Wir werden unsere ehrgeizigen Ziele zum Ressourcen- und Klimaschutz nur mit disruptiven Innovationen erreichen. „Einfache“ Weiterentwicklungen werden nicht ausreichen. Ein entscheidender Aspekt beim Thema Zirkuläre Wirtschaft ist der Grundsatz der Technologieoffenheit. Zum Beispiel wenn es um die Verwertung von Materialien geht. Hier sollten die verschiedenen Möglichkeiten objektiv und ganzheitlich bewertet werden. Alle Verwertungswege sollten erforscht und weiterentwickelt werden. Wir erleben in den politischen und gesellschaftlichen Diskussionen beispielsweise eine gewisse Zurückhaltung, wenn es um die energetische Verwertung geht. Dabei ist es in manchen Fällen – am Ende eines Zyklus – die ökologisch und ökonomisch beste Option. Technologieoffenheit ist eine Grundeinstellung. Sie braucht eine Kultur, die neugierig auf Veränderung ist und sich nicht frühzeitig auf eine Lösung versteift.

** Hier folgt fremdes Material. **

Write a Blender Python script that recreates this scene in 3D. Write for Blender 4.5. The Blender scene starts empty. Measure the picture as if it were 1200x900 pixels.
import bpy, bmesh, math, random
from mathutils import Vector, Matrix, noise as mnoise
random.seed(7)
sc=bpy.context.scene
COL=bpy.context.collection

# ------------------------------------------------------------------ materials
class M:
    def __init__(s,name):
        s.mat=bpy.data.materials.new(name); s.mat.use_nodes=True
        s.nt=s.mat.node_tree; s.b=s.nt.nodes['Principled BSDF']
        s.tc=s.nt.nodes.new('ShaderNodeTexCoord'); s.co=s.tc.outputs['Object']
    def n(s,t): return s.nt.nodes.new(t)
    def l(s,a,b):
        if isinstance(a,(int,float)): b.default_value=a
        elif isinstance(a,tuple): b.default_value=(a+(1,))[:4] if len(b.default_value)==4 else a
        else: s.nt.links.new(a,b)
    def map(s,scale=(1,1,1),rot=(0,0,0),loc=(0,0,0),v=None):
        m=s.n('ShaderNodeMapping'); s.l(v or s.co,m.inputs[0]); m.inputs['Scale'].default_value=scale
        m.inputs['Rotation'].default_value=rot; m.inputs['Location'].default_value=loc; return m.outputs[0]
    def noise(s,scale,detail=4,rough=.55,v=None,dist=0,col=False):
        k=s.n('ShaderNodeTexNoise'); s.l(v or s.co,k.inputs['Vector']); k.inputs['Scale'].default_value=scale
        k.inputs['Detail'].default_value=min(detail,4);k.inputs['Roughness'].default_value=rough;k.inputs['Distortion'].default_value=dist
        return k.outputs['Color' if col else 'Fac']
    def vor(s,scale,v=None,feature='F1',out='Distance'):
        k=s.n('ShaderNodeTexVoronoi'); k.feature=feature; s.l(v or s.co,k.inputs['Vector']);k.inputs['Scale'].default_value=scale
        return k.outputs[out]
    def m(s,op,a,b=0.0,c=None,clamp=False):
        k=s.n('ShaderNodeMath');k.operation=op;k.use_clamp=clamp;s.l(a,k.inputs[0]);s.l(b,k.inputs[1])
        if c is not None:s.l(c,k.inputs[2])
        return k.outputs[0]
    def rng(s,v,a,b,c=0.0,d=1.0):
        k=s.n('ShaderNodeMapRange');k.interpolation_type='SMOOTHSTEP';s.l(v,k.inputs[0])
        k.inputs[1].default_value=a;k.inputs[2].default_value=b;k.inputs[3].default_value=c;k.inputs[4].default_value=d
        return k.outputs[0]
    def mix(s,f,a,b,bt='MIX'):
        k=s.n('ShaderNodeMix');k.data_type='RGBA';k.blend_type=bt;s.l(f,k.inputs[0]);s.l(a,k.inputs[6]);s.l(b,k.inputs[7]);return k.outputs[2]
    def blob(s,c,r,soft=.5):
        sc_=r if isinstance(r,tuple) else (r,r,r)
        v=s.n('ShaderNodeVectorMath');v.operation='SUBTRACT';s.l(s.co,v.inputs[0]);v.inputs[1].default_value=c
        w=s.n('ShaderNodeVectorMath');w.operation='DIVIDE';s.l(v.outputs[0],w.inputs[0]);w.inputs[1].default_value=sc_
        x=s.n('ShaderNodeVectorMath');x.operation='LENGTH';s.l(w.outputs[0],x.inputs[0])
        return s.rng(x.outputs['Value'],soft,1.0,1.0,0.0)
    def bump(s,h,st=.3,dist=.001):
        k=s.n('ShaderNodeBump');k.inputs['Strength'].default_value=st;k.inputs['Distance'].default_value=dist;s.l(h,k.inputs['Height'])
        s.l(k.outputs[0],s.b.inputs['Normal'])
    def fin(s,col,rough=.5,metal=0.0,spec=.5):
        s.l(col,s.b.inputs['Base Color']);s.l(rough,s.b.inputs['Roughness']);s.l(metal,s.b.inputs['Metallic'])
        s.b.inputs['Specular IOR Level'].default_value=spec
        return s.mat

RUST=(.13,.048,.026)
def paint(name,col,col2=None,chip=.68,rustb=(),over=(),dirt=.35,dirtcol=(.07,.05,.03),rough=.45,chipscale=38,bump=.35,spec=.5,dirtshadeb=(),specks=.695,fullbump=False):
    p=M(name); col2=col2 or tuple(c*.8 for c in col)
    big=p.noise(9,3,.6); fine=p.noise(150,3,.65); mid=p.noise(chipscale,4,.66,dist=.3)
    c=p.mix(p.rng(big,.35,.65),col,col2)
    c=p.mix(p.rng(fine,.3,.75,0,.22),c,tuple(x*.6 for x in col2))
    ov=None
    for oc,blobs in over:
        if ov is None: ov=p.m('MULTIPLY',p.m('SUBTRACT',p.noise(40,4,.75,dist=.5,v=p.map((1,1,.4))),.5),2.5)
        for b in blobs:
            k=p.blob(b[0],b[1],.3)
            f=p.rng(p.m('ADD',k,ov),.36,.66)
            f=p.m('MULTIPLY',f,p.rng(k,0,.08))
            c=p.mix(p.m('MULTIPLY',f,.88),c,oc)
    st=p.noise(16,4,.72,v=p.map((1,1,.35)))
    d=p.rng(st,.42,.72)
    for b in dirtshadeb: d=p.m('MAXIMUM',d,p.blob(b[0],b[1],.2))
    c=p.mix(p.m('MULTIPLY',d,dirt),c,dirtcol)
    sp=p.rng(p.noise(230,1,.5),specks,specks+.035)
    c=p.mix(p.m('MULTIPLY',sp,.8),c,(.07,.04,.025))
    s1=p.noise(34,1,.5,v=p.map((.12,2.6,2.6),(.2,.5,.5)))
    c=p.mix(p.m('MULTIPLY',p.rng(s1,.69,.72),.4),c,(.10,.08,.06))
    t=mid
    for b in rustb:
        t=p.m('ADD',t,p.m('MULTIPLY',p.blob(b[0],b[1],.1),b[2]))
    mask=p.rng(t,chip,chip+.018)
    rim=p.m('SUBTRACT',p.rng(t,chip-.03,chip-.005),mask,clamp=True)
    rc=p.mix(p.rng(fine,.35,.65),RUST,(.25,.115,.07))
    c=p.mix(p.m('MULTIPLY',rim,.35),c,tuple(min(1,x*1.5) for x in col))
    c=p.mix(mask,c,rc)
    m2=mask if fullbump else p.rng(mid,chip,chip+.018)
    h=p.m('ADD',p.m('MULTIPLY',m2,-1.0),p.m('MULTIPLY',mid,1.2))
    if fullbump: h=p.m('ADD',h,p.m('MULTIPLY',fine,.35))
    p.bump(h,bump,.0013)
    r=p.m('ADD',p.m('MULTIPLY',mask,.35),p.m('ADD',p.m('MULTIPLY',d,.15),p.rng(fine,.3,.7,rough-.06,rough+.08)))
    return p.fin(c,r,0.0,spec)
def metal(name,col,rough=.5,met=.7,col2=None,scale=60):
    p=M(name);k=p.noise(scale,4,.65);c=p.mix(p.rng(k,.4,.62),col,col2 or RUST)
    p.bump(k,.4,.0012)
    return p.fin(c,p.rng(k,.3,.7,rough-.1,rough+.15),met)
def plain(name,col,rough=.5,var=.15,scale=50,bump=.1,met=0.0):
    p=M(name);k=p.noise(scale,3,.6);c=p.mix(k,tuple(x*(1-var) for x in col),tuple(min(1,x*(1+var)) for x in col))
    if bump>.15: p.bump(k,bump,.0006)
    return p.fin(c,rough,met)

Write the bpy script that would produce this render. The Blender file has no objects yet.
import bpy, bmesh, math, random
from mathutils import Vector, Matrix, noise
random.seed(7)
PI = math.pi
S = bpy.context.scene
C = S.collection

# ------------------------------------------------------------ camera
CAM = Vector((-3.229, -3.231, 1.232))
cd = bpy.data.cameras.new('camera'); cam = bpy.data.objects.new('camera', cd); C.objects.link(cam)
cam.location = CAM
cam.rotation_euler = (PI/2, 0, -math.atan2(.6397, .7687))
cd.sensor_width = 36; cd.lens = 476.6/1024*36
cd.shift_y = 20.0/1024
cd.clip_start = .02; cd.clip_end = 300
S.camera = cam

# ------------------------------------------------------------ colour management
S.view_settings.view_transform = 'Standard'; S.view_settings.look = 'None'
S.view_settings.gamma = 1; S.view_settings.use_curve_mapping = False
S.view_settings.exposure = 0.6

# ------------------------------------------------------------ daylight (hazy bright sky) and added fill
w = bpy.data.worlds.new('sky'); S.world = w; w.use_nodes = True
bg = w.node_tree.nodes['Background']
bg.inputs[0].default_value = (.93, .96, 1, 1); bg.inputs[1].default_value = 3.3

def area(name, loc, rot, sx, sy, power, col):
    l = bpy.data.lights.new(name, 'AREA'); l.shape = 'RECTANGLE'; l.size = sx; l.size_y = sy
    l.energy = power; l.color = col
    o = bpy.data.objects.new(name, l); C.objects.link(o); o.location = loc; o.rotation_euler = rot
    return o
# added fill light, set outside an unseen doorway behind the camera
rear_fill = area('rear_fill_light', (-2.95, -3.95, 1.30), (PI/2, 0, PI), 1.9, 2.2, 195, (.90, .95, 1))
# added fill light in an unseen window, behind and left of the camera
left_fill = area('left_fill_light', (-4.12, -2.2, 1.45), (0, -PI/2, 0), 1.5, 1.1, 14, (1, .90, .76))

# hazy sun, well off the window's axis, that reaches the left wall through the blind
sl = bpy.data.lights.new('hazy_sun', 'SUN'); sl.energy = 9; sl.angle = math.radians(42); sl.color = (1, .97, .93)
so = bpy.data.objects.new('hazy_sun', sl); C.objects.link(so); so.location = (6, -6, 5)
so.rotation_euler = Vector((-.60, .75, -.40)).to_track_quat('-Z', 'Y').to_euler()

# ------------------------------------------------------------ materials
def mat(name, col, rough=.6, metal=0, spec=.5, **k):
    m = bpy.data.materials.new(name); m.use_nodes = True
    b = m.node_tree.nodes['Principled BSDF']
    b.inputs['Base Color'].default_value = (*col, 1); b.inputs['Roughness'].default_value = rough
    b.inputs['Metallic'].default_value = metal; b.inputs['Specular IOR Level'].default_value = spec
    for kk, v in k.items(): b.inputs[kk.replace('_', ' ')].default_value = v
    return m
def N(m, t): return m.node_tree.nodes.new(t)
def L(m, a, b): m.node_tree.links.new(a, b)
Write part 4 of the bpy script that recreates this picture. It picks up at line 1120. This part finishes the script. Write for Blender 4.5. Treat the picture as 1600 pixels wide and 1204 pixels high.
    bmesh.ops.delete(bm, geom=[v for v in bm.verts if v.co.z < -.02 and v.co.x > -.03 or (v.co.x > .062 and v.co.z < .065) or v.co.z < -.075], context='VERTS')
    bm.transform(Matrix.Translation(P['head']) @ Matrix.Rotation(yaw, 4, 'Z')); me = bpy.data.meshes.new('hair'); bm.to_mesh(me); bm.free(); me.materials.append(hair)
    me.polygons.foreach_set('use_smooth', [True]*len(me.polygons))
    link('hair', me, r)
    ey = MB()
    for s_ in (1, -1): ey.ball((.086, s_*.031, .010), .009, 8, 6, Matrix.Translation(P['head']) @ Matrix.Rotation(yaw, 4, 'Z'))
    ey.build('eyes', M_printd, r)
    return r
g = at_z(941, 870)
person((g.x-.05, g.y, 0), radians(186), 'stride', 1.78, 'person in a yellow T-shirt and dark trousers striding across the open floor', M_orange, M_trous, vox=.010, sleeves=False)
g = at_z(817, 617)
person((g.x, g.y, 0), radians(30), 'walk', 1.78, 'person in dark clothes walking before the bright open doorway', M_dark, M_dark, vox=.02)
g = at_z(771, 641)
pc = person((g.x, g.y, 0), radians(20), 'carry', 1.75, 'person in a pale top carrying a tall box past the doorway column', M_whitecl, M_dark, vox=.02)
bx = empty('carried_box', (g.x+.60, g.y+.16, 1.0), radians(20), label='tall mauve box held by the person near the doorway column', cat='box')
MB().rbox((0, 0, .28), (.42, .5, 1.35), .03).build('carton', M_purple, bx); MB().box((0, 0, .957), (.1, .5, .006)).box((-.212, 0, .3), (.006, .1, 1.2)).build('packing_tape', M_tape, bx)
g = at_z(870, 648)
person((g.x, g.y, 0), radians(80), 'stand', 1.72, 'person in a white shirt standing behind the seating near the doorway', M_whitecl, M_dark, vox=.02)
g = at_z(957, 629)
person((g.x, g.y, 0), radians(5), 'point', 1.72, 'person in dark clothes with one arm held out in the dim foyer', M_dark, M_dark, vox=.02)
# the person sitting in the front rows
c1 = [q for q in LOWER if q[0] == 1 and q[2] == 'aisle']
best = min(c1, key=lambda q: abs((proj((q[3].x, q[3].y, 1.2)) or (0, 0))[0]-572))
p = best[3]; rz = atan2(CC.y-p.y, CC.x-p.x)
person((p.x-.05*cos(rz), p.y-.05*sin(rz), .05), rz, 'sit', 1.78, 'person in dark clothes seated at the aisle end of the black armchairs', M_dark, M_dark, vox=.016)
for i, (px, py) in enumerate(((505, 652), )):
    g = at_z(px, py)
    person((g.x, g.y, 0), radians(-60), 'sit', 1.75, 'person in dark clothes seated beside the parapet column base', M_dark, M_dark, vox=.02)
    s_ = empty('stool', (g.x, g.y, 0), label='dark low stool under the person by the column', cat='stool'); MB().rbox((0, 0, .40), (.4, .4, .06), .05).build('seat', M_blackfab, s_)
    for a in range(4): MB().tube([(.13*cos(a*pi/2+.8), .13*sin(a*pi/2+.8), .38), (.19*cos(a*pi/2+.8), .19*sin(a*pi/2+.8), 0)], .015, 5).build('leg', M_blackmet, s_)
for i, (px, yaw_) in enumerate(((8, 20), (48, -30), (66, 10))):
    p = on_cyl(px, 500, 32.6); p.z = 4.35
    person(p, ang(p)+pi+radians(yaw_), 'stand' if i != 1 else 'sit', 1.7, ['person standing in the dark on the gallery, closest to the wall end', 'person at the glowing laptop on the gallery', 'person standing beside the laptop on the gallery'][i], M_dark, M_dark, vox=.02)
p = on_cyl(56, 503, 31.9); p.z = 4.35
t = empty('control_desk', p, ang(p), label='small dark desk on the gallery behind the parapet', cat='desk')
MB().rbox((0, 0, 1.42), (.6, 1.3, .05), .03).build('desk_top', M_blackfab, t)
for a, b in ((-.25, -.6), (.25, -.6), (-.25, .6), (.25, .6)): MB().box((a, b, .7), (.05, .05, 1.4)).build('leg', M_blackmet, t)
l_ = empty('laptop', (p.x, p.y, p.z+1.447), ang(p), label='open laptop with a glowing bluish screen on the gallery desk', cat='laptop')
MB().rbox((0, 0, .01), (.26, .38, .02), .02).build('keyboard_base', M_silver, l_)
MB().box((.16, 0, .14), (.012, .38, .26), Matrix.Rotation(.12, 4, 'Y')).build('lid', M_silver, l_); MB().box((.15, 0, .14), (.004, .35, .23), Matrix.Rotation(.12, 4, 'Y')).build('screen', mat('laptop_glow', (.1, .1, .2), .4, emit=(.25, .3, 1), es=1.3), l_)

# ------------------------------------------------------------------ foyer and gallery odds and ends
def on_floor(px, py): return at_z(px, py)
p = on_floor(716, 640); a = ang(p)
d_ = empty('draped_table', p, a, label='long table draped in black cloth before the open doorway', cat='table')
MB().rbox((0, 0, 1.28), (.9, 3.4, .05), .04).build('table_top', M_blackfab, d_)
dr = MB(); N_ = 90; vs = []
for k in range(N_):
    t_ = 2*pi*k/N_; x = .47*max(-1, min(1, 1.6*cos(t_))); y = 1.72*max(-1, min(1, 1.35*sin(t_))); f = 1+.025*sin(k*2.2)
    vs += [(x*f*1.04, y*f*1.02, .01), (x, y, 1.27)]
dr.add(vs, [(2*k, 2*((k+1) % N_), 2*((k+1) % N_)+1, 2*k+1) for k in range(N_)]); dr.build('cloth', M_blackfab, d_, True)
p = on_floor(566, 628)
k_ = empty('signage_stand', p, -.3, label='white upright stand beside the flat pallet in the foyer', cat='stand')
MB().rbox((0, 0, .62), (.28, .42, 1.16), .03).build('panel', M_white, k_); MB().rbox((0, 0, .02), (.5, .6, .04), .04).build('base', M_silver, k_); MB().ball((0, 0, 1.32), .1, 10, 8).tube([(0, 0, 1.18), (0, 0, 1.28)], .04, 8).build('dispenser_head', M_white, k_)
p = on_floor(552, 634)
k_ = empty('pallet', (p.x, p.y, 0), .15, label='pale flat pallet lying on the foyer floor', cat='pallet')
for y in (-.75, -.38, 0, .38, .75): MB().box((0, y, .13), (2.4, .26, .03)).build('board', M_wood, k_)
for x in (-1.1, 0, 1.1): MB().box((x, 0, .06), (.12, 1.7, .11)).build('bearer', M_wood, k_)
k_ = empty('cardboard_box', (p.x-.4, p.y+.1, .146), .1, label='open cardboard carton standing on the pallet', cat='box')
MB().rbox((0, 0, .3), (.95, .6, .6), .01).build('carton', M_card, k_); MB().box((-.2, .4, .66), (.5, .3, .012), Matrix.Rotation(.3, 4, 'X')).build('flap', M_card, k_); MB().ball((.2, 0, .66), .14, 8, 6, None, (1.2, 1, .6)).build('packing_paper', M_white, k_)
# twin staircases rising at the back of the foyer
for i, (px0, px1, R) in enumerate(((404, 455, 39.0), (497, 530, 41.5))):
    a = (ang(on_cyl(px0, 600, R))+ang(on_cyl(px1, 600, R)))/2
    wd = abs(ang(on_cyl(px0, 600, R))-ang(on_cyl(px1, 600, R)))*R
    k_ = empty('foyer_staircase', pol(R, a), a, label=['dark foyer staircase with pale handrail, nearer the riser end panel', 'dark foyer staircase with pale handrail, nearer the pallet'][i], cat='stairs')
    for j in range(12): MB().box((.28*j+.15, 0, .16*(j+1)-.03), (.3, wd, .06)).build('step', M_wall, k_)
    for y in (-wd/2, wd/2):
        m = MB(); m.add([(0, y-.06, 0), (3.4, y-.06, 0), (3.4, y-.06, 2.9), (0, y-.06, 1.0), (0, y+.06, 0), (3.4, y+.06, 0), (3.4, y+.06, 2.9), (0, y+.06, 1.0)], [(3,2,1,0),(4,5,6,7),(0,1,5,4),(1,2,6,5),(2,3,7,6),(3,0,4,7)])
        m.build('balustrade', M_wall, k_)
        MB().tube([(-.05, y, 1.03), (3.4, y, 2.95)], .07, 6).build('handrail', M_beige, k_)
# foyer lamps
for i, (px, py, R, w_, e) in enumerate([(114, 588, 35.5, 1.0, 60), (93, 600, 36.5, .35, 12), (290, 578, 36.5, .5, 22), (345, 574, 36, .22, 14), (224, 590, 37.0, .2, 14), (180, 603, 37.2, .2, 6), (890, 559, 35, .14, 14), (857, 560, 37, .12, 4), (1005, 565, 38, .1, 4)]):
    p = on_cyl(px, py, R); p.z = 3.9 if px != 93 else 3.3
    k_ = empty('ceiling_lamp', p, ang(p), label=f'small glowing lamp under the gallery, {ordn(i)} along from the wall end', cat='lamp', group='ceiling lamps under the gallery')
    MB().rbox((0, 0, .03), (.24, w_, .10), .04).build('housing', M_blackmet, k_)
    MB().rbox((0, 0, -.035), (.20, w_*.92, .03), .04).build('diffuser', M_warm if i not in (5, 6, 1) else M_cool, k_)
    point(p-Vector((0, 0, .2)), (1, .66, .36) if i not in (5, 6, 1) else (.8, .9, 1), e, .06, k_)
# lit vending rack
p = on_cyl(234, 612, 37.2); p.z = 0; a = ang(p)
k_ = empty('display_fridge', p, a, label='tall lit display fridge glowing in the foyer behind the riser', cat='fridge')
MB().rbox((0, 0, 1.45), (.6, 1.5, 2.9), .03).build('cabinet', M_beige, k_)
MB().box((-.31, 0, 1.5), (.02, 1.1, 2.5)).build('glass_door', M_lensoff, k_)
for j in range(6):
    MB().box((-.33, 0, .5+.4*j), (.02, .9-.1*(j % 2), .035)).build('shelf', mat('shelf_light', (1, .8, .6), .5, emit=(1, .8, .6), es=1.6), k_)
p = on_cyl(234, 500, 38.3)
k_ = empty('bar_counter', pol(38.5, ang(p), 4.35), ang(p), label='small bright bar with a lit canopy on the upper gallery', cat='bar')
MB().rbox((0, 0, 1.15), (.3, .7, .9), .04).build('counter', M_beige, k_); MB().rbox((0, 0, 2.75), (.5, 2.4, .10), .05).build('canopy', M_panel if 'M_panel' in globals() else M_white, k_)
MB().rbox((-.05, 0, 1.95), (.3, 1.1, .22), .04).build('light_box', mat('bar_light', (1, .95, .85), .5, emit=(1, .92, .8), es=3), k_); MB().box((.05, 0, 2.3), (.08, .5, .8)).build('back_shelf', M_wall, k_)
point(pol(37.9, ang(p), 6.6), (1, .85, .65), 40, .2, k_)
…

Inwiefern muss die Politik Rahmenbedingungen vorgeben, um zirkuläres Wirtschaften anzukurbeln, und wo sollte sie keine zu engen Vorschriften machen?

K. Schäfer: Deutschland ist kein ressourcenreiches Land. Auch deshalb sollten wir unsere Innovationskraft nutzen, um eine klimafreundliche und ressourcenschonende zirkuläre Wirtschaft zu fördern. Wir sind bei Covestro überzeugt, dass wir Nachhaltigkeit und speziell „Circular Economy“ als Chance für wirtschaftliches Wachstum begreifen sollten. Kooperationen sind bei vielen Entwicklungen dabei der Schlüssel zum Erfolg von grundlegenden Innovationen. Es sollte also weniger um Vorschriften als vielmehr um Förderungen gehen.

Ein Beispiel: Wir setzen in Dormagen erstmals ein Verfahren ein, bei dem wir Rohöl in der Schaumstoffproduktion teilweise durch CO2 ersetzen. So kommen wir unserem Ziel, einer von Erdöl unabhängigeren Chemie, näher und machen CO2 als Rohstoff nutzbar. Davon haben Chemiker Jahrzehnte lange geträumt. Nach jahrelanger Forschung haben wir einen Katalysator entwickelt, der das bindungsscheue CO2 effizient zur Reaktion bringt. In diesem Fall ist es eine Gemeinschaftsleistung der RWTH Aachen, des gemeinsam betriebenen CAT-Centers sowie unserer Forschungs- und Produktionsbereiche. Gefördert wurde das Ganze vom Bundesforschungsministerium. Nehmen Sie ein Glied aus dieser Kette heraus und es funktioniert nicht mehr.